Melting permafrost threatens oil pipeline in Alaska

The increase in temperature caused soil displacement, which caused the pipeline supports to deform


The Trans-Alaska oil pipeline, one of the largest in the world, could be in danger.

Melting permafrost threatens to erode the pillars holding its above-ground portion, jeopardizing its structural integrity and increasing the risk of an oil spill.

The slope of permafrost, on which a section of the pipeline about 250 meters long is fixed, began to shift due to thawing, as a result of which several supports holding the pipes began to bend.

In response, the Alaska Department of Natural Resources approved the use of about 100 thermosyphons — tubes that take heat from permafrost to keep the frozen slope in place and prevent further damage to supporting structures.

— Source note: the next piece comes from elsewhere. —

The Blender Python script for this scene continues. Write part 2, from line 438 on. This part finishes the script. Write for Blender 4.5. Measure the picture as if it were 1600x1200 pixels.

“This is a wake-up call,” said Karl Weimer, a special projects advisor for the Pipeline Safety Trust, an NGO based in Bellingham, Washington. «This shows … the impact of climate change on the safety of pipelines in general.»

Permafrost is soil that remains completely frozen for at least two years in a row.

About 124 thousand thermosyphons have been installed along the pipeline, which speaks of the importance of keeping the soil underneath frozen. They are installed at a depth of 4 to 20 meters in areas of permafrost where warming can cause it to melt.